▸ **DATA PROVIDED**:
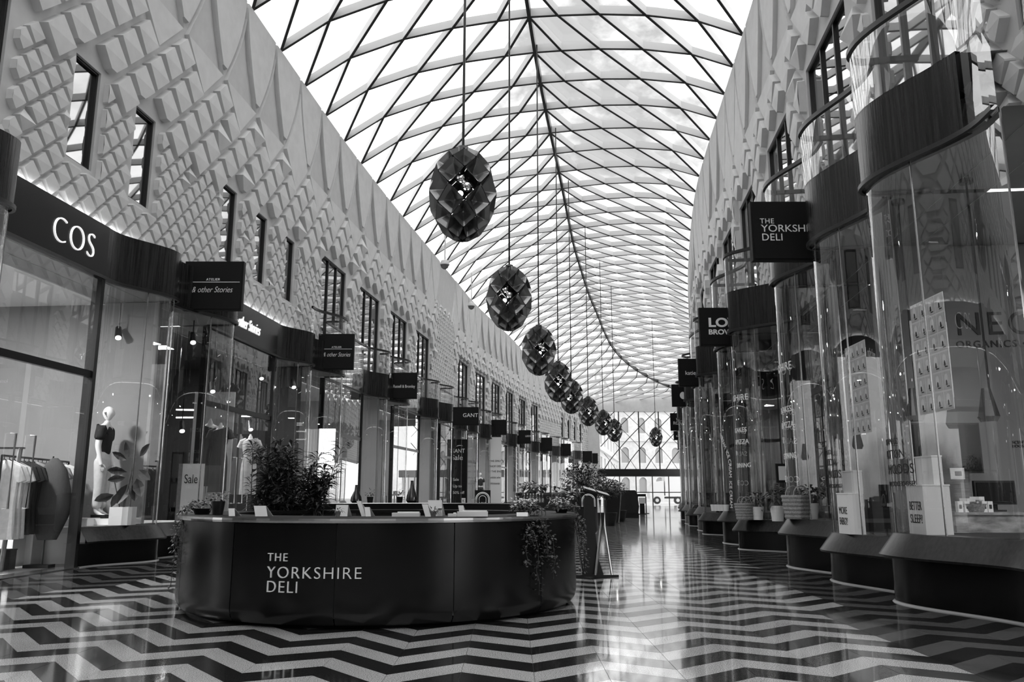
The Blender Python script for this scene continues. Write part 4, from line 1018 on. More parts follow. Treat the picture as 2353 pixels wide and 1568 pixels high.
def put(vs, pos, hgt, ang):
    c, s = math.cos(ang), math.sin(ang)
    return [(pos[0]+(v[0]*c-v[1]*s)*hgt, pos[1]+(v[0]*s+v[1]*c)*hgt, pos[2]+v[2]*hgt) for v in vs]
SK = {}
def mannequin(label, pos, hgt, ang, top='cloth_b', bottom='cloth_l', detail=True, name='mannequin'):
    r = thing(name, label, 'mannequin', pos)
    if not SK:
        SK['body'] = raw_skin(BODY_V, BODY_E, BODY_R)
        SK['shirt'] = raw_skin([(0, 0, .535), (.0, 0, .63), (.008, 0, .73), (.0, 0, .785), (.0, 0, .825), (0, .055, .80), (0, .095, .785), (-.008, .118, .68), (0, -.055, .80), (0, -.095, .785), (-.008, -.118, .68)],
            [(0, 1), (1, 2), (2, 3), (3, 4), (3, 5), (5, 6), (6, 7), (3, 8), (8, 9), (9, 10)], [(.06, .088), (.058, .08), (.066, .095), (.058, .075), (.04, .045), .05, .052, .046, .05, .052, .046])
        SK['trousers'] = raw_skin([(0, 0, .555), (0, 0, .51), (.004, .048, .46), (.012, .052, .28), (0, .052, .075), (.004, -.048, .46), (.012, -.052, .28), (0, -.052, .075)], [(0, 1), (1, 2), (2, 3), (3, 4), (1, 5), (5, 6), (6, 7)], [(.054, .08), (.06, .085), .062, .05, .042, .062, .05, .042])
        hv = []; n = 16; rows = []
        for i, t in enumerate(np.linspace(0, math.pi, 13)):
            z = .935-.066*math.cos(t)*-1*-1 if False else .935+.066*math.cos(t); rr = math.sin(t); jaw = 1-.28*max(0, -math.cos(t))
            row = []
            for j in range(n):
                a = 2*math.pi*j/n; x = .052*rr*math.cos(a)*jaw+.012; y = .04*rr*math.sin(a)*jaw
                if abs(a) < .3 or abs(a-2*math.pi) < .3:
                    x += .014*math.exp(-((z-.925)/.011)**2)+.006*math.exp(-((z-.895)/.006)**2)+.004*math.exp(-((z-.878)/.008)**2)
                elif a < .75 or a > 2*math.pi-.75: x -= .004*math.exp(-((z-.94)/.009)**2)
                row.append((x, y, z))
            rows.append(row)
        hb = MB(); hb.grid(rows, 0, True)
        for s in (1, -1): hb.tube([(.0, s*.039, .945), (-.004, s*.046, .94), (.0, s*.042, .915)], [.008, .009, .006], 6)
        SK['head'] = (hb.v, hb.f)
        fb = MB()
        for s in (1, -1):
            for q, (dx, ln) in enumerate(((.016, .03), (.006, .036), (-.004, .034), (-.013, .028))):
                p0 = Vector((.036+dx, s*.112, .447)); fb.tube([p0, p0+Vector((.004, -s*.003, -ln*.5)), p0+Vector((.001, -s*.01, -ln))], [.0055, .005, .004], 6)
            p0 = Vector((.05, s*.108, .47)); fb.tube([p0, p0+Vector((.012, -s*.006, -.016)), p0+Vector((.014, -s*.01, -.03))], [.007, .006, .0045], 6)
        SK['hand'] = (fb.v, fb.f)
    def add(nm, key, m):
        vs, fs = SK[key]; b = MB(); b.mesh(put(vs, pos, hgt, ang), fs); return b.build(nm, m, r, smooth=True)
    bd = add('body', 'body', 'skin'); add('head', 'head', 'skin'); add('shirt', 'shirt', top); add('trousers', 'trousers', bottom)
    if detail:
        add('fingers', 'hand', 'skin')
        b = MB()
        for s in (1, -1): b.mesh(put([(x, s*.056+y, z) for z in (0, .03) for x, y in ((-.03, -.025), (.1, -.028), (.115, 0), (.1, .028), (-.03, .025))], pos, hgt, ang), [(4, 3, 2, 1, 0), (5, 6, 7, 8, 9)]+[(i, (i+1) % 5, (i+1) % 5+5, i+5) for i in range(5)])
        b.build('shoes', 'black', r)
        b = MB(); b.mesh(put([(.02, .03, .80), (.05, .0, .785), (.02, -.03, .80), (-.03, -.028, .83), (-.035, 0, .835), (-.03, .028, .83), (.028, .036, .775), (.028, -.036, .775)], pos, hgt, ang), [(0, 5, 6), (2, 7, 3), (3, 4, 5), (0, 6, 1), (1, 7, 2)]); b.build('collar', top, r)
    return r
man_p = at(224, 1190, 15.25); man_p.z = .78
mannequin('white mannequin in a black shirt and pale trousers in the nearest left window', man_p, 2.07, .1)
pl_ = thing('display_plinth', 'low white plinth under the mannequin in the black shirt', 'plinth', (man_p.x, 15.25, .67))
b = MB(); b.box((man_p.x+.1, 15.25, .72), (1.1, .7, .11)); b.build('block', 'white', pl_)
# rubber plant
rp_ = at(288, 1190, 14.95); rp_.z = .665
rt = thing('rubber_plant', 'rubber plant with big dark leaves in a white pot beside the mannequin', 'plant', rp_)
b = MB(); b.box((rp_.x-.05, rp_.y, rp_.z+.16), (.34, .34, .32)); b.build('pot', 'white', rt)
b = MB(); tp = at(308, 1060, 14.95); b.tube([rp_+Vector((-.05, 0, .3)), (rp_+tp)/2+Vector((-.03, 0, .15)), tp], [.02, .016, .01], 6); b.tube([rp_+Vector((-.12, 0, .3)), at(262, 1100, 14.95)], .01, 5); b.build('stem', 'stem', rt)
for (px, py, ang, ln) in ((300, 1052, 100, .3), (325, 1050, 50, .32), (296, 1058, 150, .3), (322, 1080, -35, .34), (318, 1100, -65, .38), (296, 1085, 175, .34), (292, 1098, 190, .3), (300, 1112, -110, .4), (312, 1112, -75, .34), (290, 1128, -120, .36), (266, 1137, 200, .34)):
    p = at(px-4, py, 14.95); a = math.radians(ang); o = Vector((math.cos(a), -.25, math.sin(a))).normalized(); s = Vector((-math.sin(a), .5, math.cos(a))).normalized(); w = ln*.26
    pts = [p+o*ln*t+s*w*f+Vector((0, -.02*abs(f), 0)) for t, f in ((0, 0), (.25, .75), (.5, 1), (.8, .6), (1, 0), (.8, -.6), (.5, -1), (.25, -.75))]; md = [p+o*ln*.25+Vector((0, .02, 0)), p+o*ln*.5+Vector((0, .03, 0)), p+o*ln*.8+Vector((0, .02, 0))]
    b = MB(); b.mesh(pts+md, [(0, 1, 8), (1, 2, 9, 8), (2, 3, 10, 9), (3, 4, 10), (4, 5, 10), (5, 6, 9, 10), (6, 7, 8, 9), (7, 0, 8)]); b.build('leaf', 'leaf', rt)
# clothes rail
rack = thing('clothes_rail', 'long clothes rail hung with shirts inside the nearest left shop', 'clothes rail', (-8.9, 14.1, 0))
r0, r1 = at(5, 1047, 12.8), at(158, 1063, 15.4); r1.z = r0.z
b = MB(); b.tube([r0, r1], .018, 8); b.build('rail', 'black', rack)
for p in (r0, r1): b = MB(); b.tube([p, Vector((p.x, p.y, .02))], .018, 8); b.build('post', 'black', rack)
def garment(label, p, w, h, m, yaw, grp, sleeve=.3, name='hanging_shirt'):
    r = thing(name, label, 'clothing', p, grp); c, s = math.cos(yaw), math.sin(yaw)
    out = [(0.0, -.09), (.05, -.07), (.09, -.05), (.42, -.13), (.56, -.13-sleeve*.55), (.44, -.13-sleeve*.62), (.40, -.3), (.37, -.6), (.42, -1.0)]
    pl = [(x*w, z*h) for x, z in out]; poly = pl+[(-x, z) for x, z in pl[::-1]][:-1]
    rows = []
    b = MB(); n = len(poly)
    for k, (d, f) in enumerate(((-.05, .93), (-.03, 1), (.03, 1), (.05, .93))):
        cz = -.45*h; rows.append([Vector((p[0]+x*f*c-d*s+.012*math.sin(9*z+x*17)*s, p[1]+x*f*s+d*c, p[2]+cz+(z-cz)*f)) for x, z in poly])
    b.grid(rows, 0, True); b.poly(rows[0]); b.poly(rows[-1]); b.build('cloth', m, r, smooth=True)
    b = MB(); b.tube([(p[0]-.36*w*c, p[1]-.36*w*s, p[2]-.15*h), (p[0], p[1], p[2]-.05), (p[0]+.36*w*c, p[1]+.36*w*s, p[2]-.15*h)], .008, 5); b.tube([(p[0], p[1], p[2]-.05), (p[0], p[1], p[2])], .006, 5); b.build('hanger', 'black', r)
cols = ['cloth_l', 'cloth_l', 'cloth_l', 'cloth_b', 'cloth_b', 'cloth_b', 'cloth_m', 'cloth_d', 'cloth_d', 'cloth_d', 'cloth_m', 'cloth_m', 'cloth_l', 'cloth_l', 'cloth_l']
nmc = {'cloth_l': 'pale', 'cloth_b': 'black', 'cloth_m': 'grey', 'cloth_d': 'dark grey'}
for i, m in enumerate(cols):
    t = .03+.93*i/14
    od = ['first', 'second', 'third', 'fourth', 'fifth', 'sixth', 'seventh', 'eighth', 'ninth', 'tenth', 'eleventh', 'twelfth', 'thirteenth', 'fourteenth', 'fifteenth'][i]
    garment('%s shirt hanging %s from the near end of the long rail' % (nmc[m], od), r0.lerp(r1, t), .62, 1.25 if m == 'cloth_b' else (1.3 if i < 3 else 1.05), m, .22+.06*math.sin(i*2.1), 'shirts on the long clothes rail')
gs = at(103, 1238, 13.9)
st = thing('garment_stand', 'dark coat tapering to its hem on a thin stand behind the left shop door', 'clothing', (gs.x, 13.9, 0))
b = MB(); b.tube([(gs.x, 13.9, .02), (gs.x, 13.9, 1.85)], .012, 6); b.build('pole', 'black', st)
b = MB(); b.box((gs.x-.05, 13.9, .03), (.42, .22, .06)); b.build('base_plate', 'black', st)
b = MB(); hs = [(1.82, .05), (1.74, .13), (1.62, .22), (1.3, .31), (1.0, .36), (.8, .3), (.6, .22), (.46, .16)]
b.grid([[(gs.x+.03+w*math.cos(a)*(1+.04*math.sin(5*a)), 13.9+w*.45*math.sin(a), z) for a in np.linspace(0, 2*math.pi, 20, endpoint=False)] for z, w in hs], 0, True); b.build('coat', 'cloth_d', st, smooth=True)
lf = thing('ladder_shelf', 'pale ladder shelf just inside the nearest left shop door', 'shelf', (-8.5, 13.3, 0))
for x, xx in ((-8.38, -8.52), (-8.0, -8.1)):
    b = MB(); b.tube([(xx, 13.2, .02), (x, 13.2, 1.95)], .035, 6); b.build('post', 'cloth_m', lf)
for z in (1.42, 1.05): b = MB(); b.box((-8.24, 13.25, z), (.5, .2, .04)); b.build('shelf_board', 'white', lf)
b = MB(); b.box((-8.2, 13.2, 1.95), (.52, .06, .03)); b.build('top_bar', 'black', lf)
for (x, y, w, h, m, lab) in ((-7.95, 14.9, .8, .78, 'white', 'large white display block below the hanging coats'), (-8.6, 14.6, .6, .74, 'white', 'white display block left of the coat stand'), (-8.38, 13.45, .42, .32, 'cloth_d', 'dark storage box at the foot of the ladder shelf')):
    r = thing('display_block', lab, 'plinth', (x, y, .006)); b = MB(); b.box((x, y, .006+h/2), (w, .5, h)); b.box((x, y, h), (w+.015, .515, .02)); b.build('block', m, r)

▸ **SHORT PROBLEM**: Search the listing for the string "from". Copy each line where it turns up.

▸ **THE RESPONSE**:
The Blender Python script for this scene continues. Write part 4, from line 1018 on. More parts follow. Treat the picture as 2353 pixels wide and 1568 pixels high.
    garment('%s shirt hanging %s from the near end of the long rail' % (nmc[m], od), r0.lerp(r1, t), .62, 1.25 if m == 'cloth_b' else (1.3 if i < 3 else 1.05), m, .22+.06*math.sin(i*2.1), 'shirts on the long clothes rail')